▶ [WORK REQUIRED] Begin at the first line of the data and copy each line through the one containing "const PV := 0.117", that line included, with no pictures.

* * *

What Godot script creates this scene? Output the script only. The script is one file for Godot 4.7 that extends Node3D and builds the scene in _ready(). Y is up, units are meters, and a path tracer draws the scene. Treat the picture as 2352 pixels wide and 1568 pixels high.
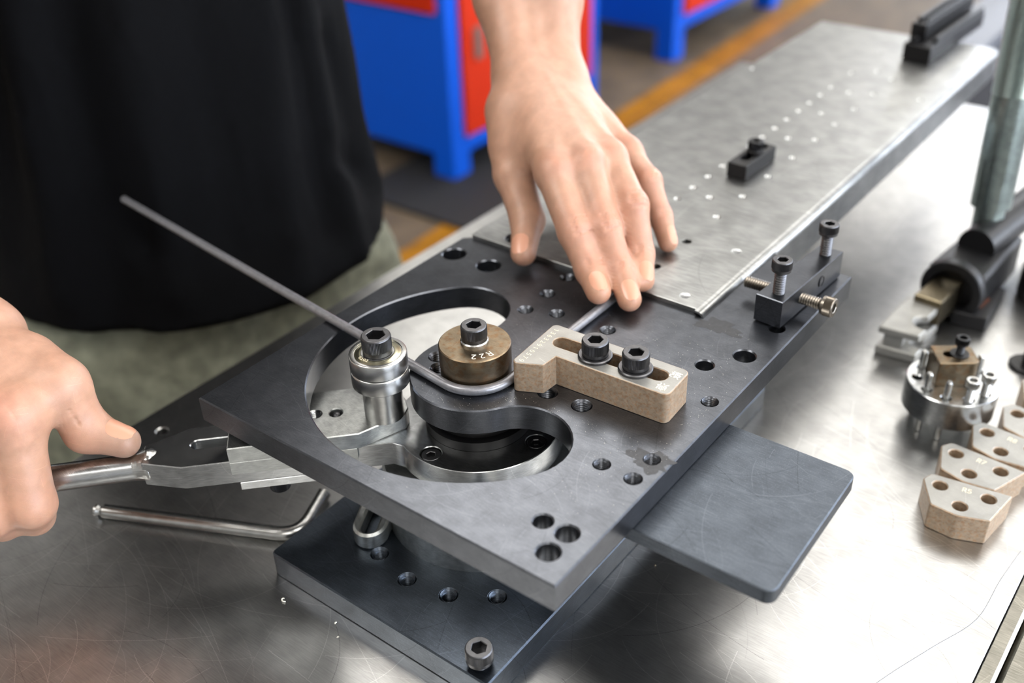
extends Node3D
# Bench-top rod bender in a workshop. Metres, y up, table top at y = 0. Plan coordinates are (u, v): u = x, v = -z.

const H := 0.1249            # top of the big dark plate above the table top
const BASE := 0.0183         # thickness of the base plate
const FLOOR := -0.80
const PU := 0.119            # pivot axis of the bender, (u, v)
const PV := 0.117

const DEBUG := false
var M := {}                  # materials by name
var T := {}                  # textures by name
var shared := {}             # meshes that repeat
var rng := RandomNumberGenerator.new()

# ---------------------------------------------------------------- mesh collector
class Geo:
	var v := PackedVector3Array()
	var n := PackedVector3Array()
	var c := PackedColorArray()
	var uv := PackedVector2Array()
	var x := Transform3D.IDENTITY
	func tri(a: Vector3, b: Vector3, d: Vector3, na: Vector3, nb: Vector3, nd: Vector3) -> void:
		a = x * a; b = x * b; d = x * d
		na = (x.basis * na).normalized(); nb = (x.basis * nb).normalized(); nd = (x.basis * nd).normalized()
		if (b - a).cross(d - a).dot(na + nb + nd) > 0.0:      # front faces run clockwise
			v.append(a); v.append(d); v.append(b)
			n.append(na); n.append(nd); n.append(nb)
		else:
			v.append(a); v.append(b); v.append(d)
			n.append(na); n.append(nb); n.append(nd)
	func flat(a: Vector3, b: Vector3, d: Vector3, towards: Vector3) -> void:
		tri(a, b, d, towards, towards, towards)
	func quad(a: Vector3, b: Vector3, d: Vector3, e: Vector3, na: Vector3, nb: Vector3, nd: Vector3, ne: Vector3) -> void:
		tri(a, b, d, na, nb, nd)
		tri(a, d, e, na, nd, ne)
	func mesh() -> ArrayMesh:
		var arr := []
		arr.resize(Mesh.ARRAY_MAX)
		arr[Mesh.ARRAY_VERTEX] = v
		arr[Mesh.ARRAY_NORMAL] = n
		if c.size() == v.size():
			arr[Mesh.ARRAY_COLOR] = c
		if uv.size() == v.size():
			arr[Mesh.ARRAY_TEX_UV] = uv
		var m := ArrayMesh.new()
		m.add_surface_from_arrays(Mesh.PRIMITIVE_TRIANGLES, arr)
		return m

func P(u: float, y: float, vv: float) -> Vector3:
	return Vector3(u, y, -vv)

func at(u: float, y: float, vv: float, turn := 0.0) -> Transform3D:
	return Transform3D(Basis(Vector3.UP, turn), P(u, y, vv))

func circle(cu: float, cv: float, r: float, seg := 24, start := -1.0) -> PackedVector2Array:
	var out := PackedVector2Array()
	if start < 0.0:
		start = fmod(cu * 173.0 + cv * 311.0 + 0.11, TAU)   # no two holes with points in line
	for i in seg:
		var a := start + TAU * i / seg
		out.append(Vector2(cu + r * cos(a), cv + r * sin(a)))
	return out

func rect(u0: float, v0: float, u1: float, v1: float) -> PackedVector2Array:
	return PackedVector2Array([Vector2(u0, v0), Vector2(u1, v0), Vector2(u1, v1), Vector2(u0, v1)])

func rounded(poly: PackedVector2Array, radii: Array, seg := 6) -> PackedVector2Array:
	# corners of a counter-clockwise or clockwise outline, rounded with a radius for each
	var out := PackedVector2Array()
	var k := poly.size()
	for i in k:
		var p := poly[i]
		var a := (poly[(i + k - 1) % k] - p).normalized()
		var b := (poly[(i + 1) % k] - p).normalized()
		var r: float = radii[i % radii.size()]
		if r <= 0.0:
			out.append(p)
			continue
		var half := acos(clampf(a.dot(b), -1.0, 1.0)) / 2.0
		var far := r / tan(half)
		var mid := p + (a + b).normalized() * (r / sin(half))
		var from := (p + a * far - mid).angle()
		var sweep := wrapf((p + b * far - mid).angle() - from, -PI, PI)
		for j in seg + 1:
			var t := from + sweep * j / seg
			out.append(mid + Vector2(cos(t), sin(t)) * r)
	return out

func ccw(p: PackedVector2Array) -> PackedVector2Array:
	var area := 0.0
	for i in p.size():
		area += p[i].cross(p[(i + 1) % p.size()])
	if area < 0.0:
		p = p.duplicate()
		p.reverse()
	return p

func inset(p: PackedVector2Array, d: float) -> PackedVector2Array:
	# moves every side of a counter-clockwise outline inwards by d (outwards where d < 0)
	var out := PackedVector2Array()
	var k := p.size()
	for i in k:
		var e0 := (p[i] - p[(i + k - 1) % k]).normalized()
		var e1 := (p[(i + 1) % k] - p[i]).normalized()
		var n0 := Vector2(-e0.y, e0.x)
		var n1 := Vector2(-e1.y, e1.x)
		var m := n0 + n1
		var l := maxf(m.length_squared() / 2.0, 0.35)
		out.append(p[i] + m * (d / l))
	return out

func triangulate(outer: PackedVector2Array, holes: Array) -> Array:
	# [points, indices]: holes are joined to the outline by bridges, then ears are cut
	var poly := ccw(outer)
	var rest := []
	for h in holes:
		var q := ccw(h).duplicate()
		q.reverse()
		var best := 0
		for i in q.size():
			if q[i].x > q[best].x:
				best = i
		rest.append([q[best].x, best, q])
	rest.sort_custom(func(a, b): return a[0] > b[0])
	for item in rest:
		var q: PackedVector2Array = item[2]
		var start: int = item[1]
		var m := q[start]
		var hit := INF
		var at_i := -1
		var k := poly.size()
		for i in k:
			var a := poly[i]
			var b := poly[(i + 1) % k]
			if (a.y <= m.y and b.y > m.y) or (b.y <= m.y and a.y > m.y):
				var xx := a.x + (m.y - a.y) / (b.y - a.y) * (b.x - a.x)
				if xx >= m.x - 1e-9 and xx < hit and b.y > a.y:
					hit = xx
					at_i = i if a.x > b.x else (i + 1) % k
		var corner := poly[at_i]
		var edge := Vector2(hit, m.y)
		var best_i := at_i
		var best_t := INF
		for i in k:
			var p := poly[i]
			if p.x < m.x - 1e-9 or i == at_i:
				continue
			if Geometry2D.point_is_inside_triangle(p, m, edge, corner):
				var t := absf((p - m).angle())
				if t < best_t - 1e-9:
					best_t = t
					best_i = i
		# a point may occur twice, on both sides of an earlier bridge: take the one whose sector opens towards m
		for i in k:
			if poly[i].distance_squared_to(poly[best_i]) < 1e-18 and sector_holds(poly[(i + k - 1) % k], poly[i], poly[(i + 1) % k], m):
				best_i = i
				break
		var joined := poly.slice(0, best_i + 1)
		for j in q.size() + 1:
			joined.append(q[(start + j) % q.size()])
		joined.append_array(poly.slice(best_i))
		poly = joined
	var next := PackedInt32Array()
	var prev := PackedInt32Array()
	var count := poly.size()
	for i in count:
		next.append((i + 1) % count)
		prev.append((i + count - 1) % count)
	var out := PackedInt32Array()
	var i := 0
	var left := count
	var idle := 0
	while left > 3 and idle < left * 2 + 8:
		var a := poly[prev[i]]
		var b := poly[i]
		var c := poly[next[i]]
		var ok := (b - a).cross(c - b) > 1e-14 or (idle > left and (b - a).cross(c - b) >= -1e-13)
		if ok and idle <= left:
			var lo := a.min(b).min(c)
			var hi := a.max(b).max(c)
			var r := next[next[i]]
			while r != prev[i]:
				var p := poly[r]
				r = next[r]
				if p.x < lo.x or p.x > hi.x or p.y < lo.y or p.y > hi.y or p == a or p == b or p == c:
					continue
				if (b - a).cross(p - a) >= 0.0 and (c - b).cross(p - b) >= 0.0 and (a - c).cross(p - c) >= 0.0:
					ok = false
					break
		if ok:
			out.append(prev[i]); out.append(i); out.append(next[i])
			next[prev[i]] = next[i]
			prev[next[i]] = prev[i]
			left -= 1
			idle = 0
			i = prev[i]
		else:
			idle += 1
			i = next[i]
	out.append(prev[i]); out.append(i); out.append(next[i])
	if DEBUG:
		var full := 0.0
		for j in count:
			full += poly[j].cross(poly[(j + 1) % count]) / 2.0
		var sum := 0.0
		for j in range(0, out.size(), 3):
			sum += absf((poly[out[j + 1]] - poly[out[j]]).cross(poly[out[j + 2]] - poly[out[j]])) / 2.0
		if absf(sum - full) > 2e-3 * full:
			print("AREA ", count, " ", holes.size(), " ", full * 1e4, " ", sum * 1e4, " left ", left)
	return [poly, out]

func sector_holds(before: Vector2, p: Vector2, after: Vector2, m: Vector2) -> bool:
	var to := m - p
	if (p - before).cross(after - p) >= 0.0:
		return (after - p).cross(to) >= 0.0 and to.cross(before - p) >= 0.0
	return not ((before - p).cross(to) > 0.0 and to.cross(after - p) > 0.0)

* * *

▶ [SOLUTION]
What Godot script creates this scene? Output the script only. The script is one file for Godot 4.7 that extends Node3D and builds the scene in _ready(). Y is up, units are meters, and a path tracer draws the scene. Treat the picture as 2352 pixels wide and 1568 pixels high.
extends Node3D
# Bench-top rod bender in a workshop. Metres, y up, table top at y = 0. Plan coordinates are (u, v): u = x, v = -z.

const H := 0.1249            # top of the big dark plate above the table top
const BASE := 0.0183         # thickness of the base plate
const FLOOR := -0.80
const PU := 0.119            # pivot axis of the bender, (u, v)
const PV := 0.117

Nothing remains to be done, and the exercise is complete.